Kapitalny serial. Oglądając go za każdym razem odnajduję coś nowego. Jaroszyński dba tu o najdrobniejsze szczegóły, chociażby scenografia (same szkielety zamiast rybek w akwarium, portrety lekarzy na ścianach albo zakaz sierpa i młota wśród zakazów na drzwiach do sali operacyjnej
).
Postaci - każda jest świetnie napisana i coś wnosi, choć w tej kwestii wiele schematów reżyser powtórzył z "Graczyków" (Kidler - Buła, Ordynator - Rumian, Basen - Graczyk, Basenowa - Graczykowa). Dobrze wprowadzone zostały również postaci Wstrząsa i Barbary Es. Wyjątkiem jest Karinka, której nigdy nie lubiłem, gra Przybylskiej mnie też nie zachwyciła.

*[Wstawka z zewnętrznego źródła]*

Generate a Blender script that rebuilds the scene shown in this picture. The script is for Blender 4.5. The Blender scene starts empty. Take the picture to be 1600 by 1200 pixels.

Jeśli chodzi o humor to tutaj również widać duże podobieństwo do Graczyków - podejście bohaterów do kobiet, dwuznaczności. Wiele tekstów Jaroszyński zapożyczył ze swojego poprzedniego serialu. Ale jednak nie poszedł na łatwiznę i dużo żartów jest bezpośrednio na temat szpitala, pacjentów itd. Pod tym względem najbardziej lubiłem sceny na sali operacyjnej, Kidler był po prostu bezbłędny ("cięgło Nortona"
). Świetne były też rozmowy Kidlera z Ordynatorem ("już zapada cisza") albo rozmowy telefoniczne siostry Basen.
Żeby tak nie słodzić to powiem jeszcze o kilku wadach, które ten serial posiada. Głównie to nierówny poziom, rewelacyjne odcinki przeplatają się ze słabszymi. Do tego od momentu zdegradowania Basena ogólny poziom spadł. A seria z "gwiazdorami" typu Saleta to już w ogóle słabizna.